Stop me if you’ve heard this one.

A priest, a rabbi and a minister walk into a polling place — and a comedian gets elected president!

As followers of international politics know, sitcom star Volodymyr Zelensky — a man with no experience in the military or government — won a landslide victory over Ukraine’s incumbent president (a politician with no apparent experience busting ghosts, crashing weddings or serving as a grizzled, by-the-book mentor to a free-spirited young partner).

Can you imagine what the past, present and future of OUR society would be like if more TV goofballs, movie misfits and stand-up comics ran for public office at the local, state and national level?

Combining comedy cliches, pop culture catch-phrases and insulated Hollywood culture, here are the sort of developments I suspect we would have seen:

– Goodbye, governors cutting the ribbon to inaugurate a massive project. Hello, governors smashing watermelons to inaugurate a massive project!

– “C’mon, numbskulls! Hoist me up so I can give those Mount Rushmore guys an eye poke!”

– Three words for improving relations with the United Nations? Instead of “Let’s work together,” how about “Well, excuuuuuuuse ME”?

– “You mean we really do need to upgrade our military arsenal? Can’t we just drop an F-bomb or 20 on all those &^%%$##@ foreigners who go spoiling for a fight?”

– “The Brits PAY hockey pucks like you and your family to hang around Buckingham Palace? What, did London Bridge fall down and give the voters permanent concussions?”

– “I’m overweight and balding. I’m a bum around the house. I’m incompetent as the town dog catcher. So, where’s my HOT WIFE?”

– “My solution for the Palestinian issue? We’re a-movin’ on up, to the West Bank…”

– “I’m pleased to say the warden has Old Sparky fully functional again. Now, who’s on first?”

– “But the committee chairman promised me it would be ‘a very special filibuster’!”

– “Quick! I can’t let my ex see me still without allies! Sign the back of this Whole Foods circular and pretend it’s a bilateral trade agreement!”

– From the man who brought you “Eat It” and “Amish Paradise,” it’s “The Cattle Hymn of the Republic.” (“Mine eyes have felt the stinging from the methane of the cows…”)

– “No, no — it’s not the town’s PENSION FUND that is coming completely unraveled. It’s the World’s Largest Ball of String! How I love the hijinks that ensue when someone hears half a conversation! Ooo…Clyde the street cleaner jumped to his death from how many stories up?”
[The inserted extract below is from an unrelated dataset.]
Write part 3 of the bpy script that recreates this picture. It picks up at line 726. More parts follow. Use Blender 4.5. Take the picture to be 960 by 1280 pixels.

– “What do you mean stunt doubles get overtime for facing subpoenas?”

– “After a strong start, ratings for the U.S. Constitution continue to decline. Quick! Give the Statue of Liberty a baby!”

– “I’m going to need my running mate to be my STRAIGHT MAN — not that there’s anything wrong with that!”

– “Will the sanitation department pick up your garbage, or won’t they? Will they, or won’t they? *Chuckle* This sexual tension could drag on for five years.”

– “This is your commander in chief, communicating with you from a secret underground bunker. So, what’s the deal with mushroom clouds, all of a sudden? A missile just flew in from Pyongyang, and boy are my arms glowing!”

*Sigh* You editors just had to have your full 600-word column, didn’t you? This is ANOTHER fine mess you’ve gotten us into!